Sukkot is a holiday which celebrates nature; it asks critical questions by its observances.  For example, we are bidden to acquire an etrog – a deep yellow citron with no scars or abrasions – and palm leaves, myrtle, willow. They are bound together with strands from the palm and used throughout the Holy Day period. Why these organic items? And not, let us say, apples and peaches and grass? The obvious reason is that the Torah specifically mentions these things. However, they are also representative of the natural order of our environment. The etrog appeals to all senses – taste, aroma, appealing texture. The palm produces a tasty fruit but has no discernible smell. The myrtle possesses a long-lasting fragrance but has no taste. All the willow has is its texture. Each of the elements is unique. Not only do these species represent all of nature, say the Sages (of blessed memory), but they also indicate the types of people we interact with, (some people have taste, but no wisdom, others have brains, but no savchel…).
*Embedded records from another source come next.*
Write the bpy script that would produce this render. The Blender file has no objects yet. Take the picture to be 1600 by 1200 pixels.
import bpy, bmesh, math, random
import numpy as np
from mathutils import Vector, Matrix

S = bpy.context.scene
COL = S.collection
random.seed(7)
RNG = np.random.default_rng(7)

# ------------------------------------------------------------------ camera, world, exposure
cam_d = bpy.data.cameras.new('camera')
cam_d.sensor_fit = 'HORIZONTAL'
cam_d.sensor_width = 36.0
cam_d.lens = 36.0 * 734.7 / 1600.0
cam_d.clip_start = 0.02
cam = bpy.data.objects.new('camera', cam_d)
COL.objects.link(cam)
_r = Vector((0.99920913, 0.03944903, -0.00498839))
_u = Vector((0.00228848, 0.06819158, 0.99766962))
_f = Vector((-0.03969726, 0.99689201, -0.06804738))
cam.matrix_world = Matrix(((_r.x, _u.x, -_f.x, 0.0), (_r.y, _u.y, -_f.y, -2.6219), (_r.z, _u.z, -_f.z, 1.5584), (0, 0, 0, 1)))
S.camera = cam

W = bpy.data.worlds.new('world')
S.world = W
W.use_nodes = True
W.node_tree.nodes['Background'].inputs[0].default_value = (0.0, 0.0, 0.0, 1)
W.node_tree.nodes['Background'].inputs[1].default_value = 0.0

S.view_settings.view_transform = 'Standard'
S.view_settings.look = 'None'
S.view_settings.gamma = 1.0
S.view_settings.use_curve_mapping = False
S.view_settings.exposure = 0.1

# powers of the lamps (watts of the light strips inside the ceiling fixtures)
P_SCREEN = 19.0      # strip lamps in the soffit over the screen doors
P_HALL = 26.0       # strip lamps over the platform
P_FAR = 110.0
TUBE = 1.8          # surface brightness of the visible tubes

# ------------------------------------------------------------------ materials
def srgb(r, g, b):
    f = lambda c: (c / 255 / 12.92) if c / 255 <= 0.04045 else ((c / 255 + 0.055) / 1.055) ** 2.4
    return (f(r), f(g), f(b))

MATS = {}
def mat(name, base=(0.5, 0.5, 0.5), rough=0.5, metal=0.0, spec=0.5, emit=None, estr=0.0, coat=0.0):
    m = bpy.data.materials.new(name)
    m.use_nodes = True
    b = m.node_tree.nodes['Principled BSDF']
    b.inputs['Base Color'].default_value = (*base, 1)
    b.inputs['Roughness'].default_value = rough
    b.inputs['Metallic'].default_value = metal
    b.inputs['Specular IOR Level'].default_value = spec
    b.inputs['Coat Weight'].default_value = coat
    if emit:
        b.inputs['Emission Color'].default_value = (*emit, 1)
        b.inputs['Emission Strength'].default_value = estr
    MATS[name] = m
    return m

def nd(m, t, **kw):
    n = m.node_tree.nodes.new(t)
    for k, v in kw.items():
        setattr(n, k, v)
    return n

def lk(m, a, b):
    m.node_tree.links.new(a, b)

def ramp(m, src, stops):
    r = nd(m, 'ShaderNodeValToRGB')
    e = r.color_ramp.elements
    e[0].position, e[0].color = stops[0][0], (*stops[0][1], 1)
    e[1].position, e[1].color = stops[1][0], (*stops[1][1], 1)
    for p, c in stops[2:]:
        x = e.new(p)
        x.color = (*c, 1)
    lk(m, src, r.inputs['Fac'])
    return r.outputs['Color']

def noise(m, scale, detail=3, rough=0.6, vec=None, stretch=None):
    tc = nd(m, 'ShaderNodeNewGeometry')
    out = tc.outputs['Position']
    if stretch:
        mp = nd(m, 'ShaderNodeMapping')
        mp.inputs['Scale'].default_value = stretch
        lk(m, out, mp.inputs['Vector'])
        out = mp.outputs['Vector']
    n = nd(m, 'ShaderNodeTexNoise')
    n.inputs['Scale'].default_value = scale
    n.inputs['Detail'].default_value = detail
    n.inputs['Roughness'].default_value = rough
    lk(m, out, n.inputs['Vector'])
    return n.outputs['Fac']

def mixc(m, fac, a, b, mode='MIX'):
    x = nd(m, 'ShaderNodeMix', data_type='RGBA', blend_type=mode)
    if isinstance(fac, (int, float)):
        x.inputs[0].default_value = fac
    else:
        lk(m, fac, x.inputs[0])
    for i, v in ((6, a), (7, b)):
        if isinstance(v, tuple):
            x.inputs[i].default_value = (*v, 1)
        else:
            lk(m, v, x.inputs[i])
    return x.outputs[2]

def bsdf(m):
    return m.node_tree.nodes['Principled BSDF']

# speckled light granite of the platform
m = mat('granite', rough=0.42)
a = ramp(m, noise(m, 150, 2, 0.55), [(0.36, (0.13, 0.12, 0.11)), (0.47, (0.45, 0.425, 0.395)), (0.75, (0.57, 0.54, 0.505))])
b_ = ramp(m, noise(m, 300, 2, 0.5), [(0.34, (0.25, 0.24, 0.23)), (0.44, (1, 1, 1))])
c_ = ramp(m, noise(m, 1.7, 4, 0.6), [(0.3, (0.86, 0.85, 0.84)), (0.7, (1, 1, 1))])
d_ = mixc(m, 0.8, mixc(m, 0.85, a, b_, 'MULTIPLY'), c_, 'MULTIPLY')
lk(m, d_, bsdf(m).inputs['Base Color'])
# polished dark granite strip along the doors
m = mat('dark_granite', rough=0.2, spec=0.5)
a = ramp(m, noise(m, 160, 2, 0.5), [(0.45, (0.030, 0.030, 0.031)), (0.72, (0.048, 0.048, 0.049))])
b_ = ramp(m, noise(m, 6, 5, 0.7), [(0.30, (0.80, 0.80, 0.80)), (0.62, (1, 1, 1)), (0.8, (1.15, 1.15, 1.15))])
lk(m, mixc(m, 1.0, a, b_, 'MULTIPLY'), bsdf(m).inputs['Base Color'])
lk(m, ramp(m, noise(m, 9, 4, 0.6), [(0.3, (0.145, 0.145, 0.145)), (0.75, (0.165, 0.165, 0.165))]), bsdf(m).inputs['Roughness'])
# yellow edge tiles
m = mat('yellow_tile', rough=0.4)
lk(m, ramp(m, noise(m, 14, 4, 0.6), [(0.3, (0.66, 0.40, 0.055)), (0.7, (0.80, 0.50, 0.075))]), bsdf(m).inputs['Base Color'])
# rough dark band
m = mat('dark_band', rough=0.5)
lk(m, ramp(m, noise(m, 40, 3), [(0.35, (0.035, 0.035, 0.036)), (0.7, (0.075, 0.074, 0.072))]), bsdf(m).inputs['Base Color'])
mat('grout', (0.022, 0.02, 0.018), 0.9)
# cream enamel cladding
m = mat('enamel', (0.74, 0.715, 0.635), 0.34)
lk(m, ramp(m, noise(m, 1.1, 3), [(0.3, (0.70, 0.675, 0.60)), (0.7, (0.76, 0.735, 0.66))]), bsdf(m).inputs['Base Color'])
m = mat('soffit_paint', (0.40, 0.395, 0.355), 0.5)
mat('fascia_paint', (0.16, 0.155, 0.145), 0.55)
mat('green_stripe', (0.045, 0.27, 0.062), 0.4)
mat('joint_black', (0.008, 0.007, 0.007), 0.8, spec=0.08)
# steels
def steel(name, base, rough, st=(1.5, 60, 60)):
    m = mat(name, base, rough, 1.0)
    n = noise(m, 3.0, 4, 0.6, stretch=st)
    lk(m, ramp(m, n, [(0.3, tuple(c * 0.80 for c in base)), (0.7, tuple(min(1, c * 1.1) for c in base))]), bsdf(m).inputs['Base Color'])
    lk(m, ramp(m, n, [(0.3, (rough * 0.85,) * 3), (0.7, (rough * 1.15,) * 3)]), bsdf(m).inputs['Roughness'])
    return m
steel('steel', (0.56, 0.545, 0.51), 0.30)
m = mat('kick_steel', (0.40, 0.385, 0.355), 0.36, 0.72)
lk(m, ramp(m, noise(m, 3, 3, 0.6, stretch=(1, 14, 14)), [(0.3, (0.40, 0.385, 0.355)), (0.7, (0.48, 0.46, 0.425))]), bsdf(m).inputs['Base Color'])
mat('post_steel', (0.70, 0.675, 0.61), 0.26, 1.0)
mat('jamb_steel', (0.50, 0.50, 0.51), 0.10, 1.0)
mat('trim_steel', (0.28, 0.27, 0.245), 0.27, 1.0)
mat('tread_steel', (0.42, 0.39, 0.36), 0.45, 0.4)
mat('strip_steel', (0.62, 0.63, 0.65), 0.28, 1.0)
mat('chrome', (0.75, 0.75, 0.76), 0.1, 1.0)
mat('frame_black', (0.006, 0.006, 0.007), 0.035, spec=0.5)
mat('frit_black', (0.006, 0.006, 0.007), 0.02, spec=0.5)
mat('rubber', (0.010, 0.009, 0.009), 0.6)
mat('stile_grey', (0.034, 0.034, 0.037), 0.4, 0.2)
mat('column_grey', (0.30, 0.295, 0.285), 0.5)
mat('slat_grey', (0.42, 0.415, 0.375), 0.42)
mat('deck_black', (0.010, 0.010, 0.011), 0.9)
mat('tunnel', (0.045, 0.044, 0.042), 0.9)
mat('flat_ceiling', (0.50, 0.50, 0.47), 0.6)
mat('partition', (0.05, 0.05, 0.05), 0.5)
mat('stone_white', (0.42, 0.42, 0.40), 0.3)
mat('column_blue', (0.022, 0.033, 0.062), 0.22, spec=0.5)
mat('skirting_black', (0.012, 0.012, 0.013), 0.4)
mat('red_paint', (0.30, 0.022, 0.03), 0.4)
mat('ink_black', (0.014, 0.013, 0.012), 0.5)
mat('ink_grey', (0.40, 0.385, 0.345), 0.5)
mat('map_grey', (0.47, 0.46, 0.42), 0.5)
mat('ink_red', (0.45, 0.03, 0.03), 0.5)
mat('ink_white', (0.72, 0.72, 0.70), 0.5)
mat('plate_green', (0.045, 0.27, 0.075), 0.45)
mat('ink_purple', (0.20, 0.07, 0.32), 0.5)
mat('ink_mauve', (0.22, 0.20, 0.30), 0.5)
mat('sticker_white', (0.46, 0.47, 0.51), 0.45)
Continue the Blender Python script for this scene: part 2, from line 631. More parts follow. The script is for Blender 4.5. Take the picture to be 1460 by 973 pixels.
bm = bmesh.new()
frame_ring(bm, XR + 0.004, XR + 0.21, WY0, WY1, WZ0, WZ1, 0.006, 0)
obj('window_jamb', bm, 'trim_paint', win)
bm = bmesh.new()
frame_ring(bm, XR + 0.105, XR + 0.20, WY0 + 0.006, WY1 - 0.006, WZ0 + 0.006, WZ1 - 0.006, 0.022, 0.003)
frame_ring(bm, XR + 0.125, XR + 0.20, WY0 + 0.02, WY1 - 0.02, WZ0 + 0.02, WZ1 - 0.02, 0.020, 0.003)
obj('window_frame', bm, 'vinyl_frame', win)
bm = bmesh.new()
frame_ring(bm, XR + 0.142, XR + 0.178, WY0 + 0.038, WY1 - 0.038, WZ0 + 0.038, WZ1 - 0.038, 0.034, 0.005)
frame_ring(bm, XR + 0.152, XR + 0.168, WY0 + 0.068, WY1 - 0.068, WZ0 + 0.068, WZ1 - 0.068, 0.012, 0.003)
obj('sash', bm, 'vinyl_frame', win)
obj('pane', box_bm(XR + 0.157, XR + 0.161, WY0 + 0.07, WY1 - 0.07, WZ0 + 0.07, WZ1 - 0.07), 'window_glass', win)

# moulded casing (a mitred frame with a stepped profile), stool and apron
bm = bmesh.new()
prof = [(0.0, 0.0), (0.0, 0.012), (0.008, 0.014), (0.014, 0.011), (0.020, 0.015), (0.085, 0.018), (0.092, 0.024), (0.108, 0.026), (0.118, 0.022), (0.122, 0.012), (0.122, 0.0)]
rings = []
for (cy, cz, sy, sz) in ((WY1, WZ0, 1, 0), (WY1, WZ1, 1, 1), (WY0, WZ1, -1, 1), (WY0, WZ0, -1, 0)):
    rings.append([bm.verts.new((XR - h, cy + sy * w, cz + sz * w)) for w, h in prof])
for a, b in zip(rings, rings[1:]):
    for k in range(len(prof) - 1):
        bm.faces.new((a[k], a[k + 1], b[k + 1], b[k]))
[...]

That is, the lulav and etrog is also a paradigm for humanity.

It is a mitzvah to build a Sukkah. We set up a table inside the Sukkah and take at least one meal per day there. For the Jew, it is not enough to remember; memory fails us. Other pressing concerns take hold of our lives and we allow ourselves to become consumed by them. We must relive our experience the deep meaning of Sukkot. And there is more: To experience is to feel, to understand. Mere repetition of the story is not living Judaism. That is dying Judaism. Experience and meaning are the watchwords of our faith.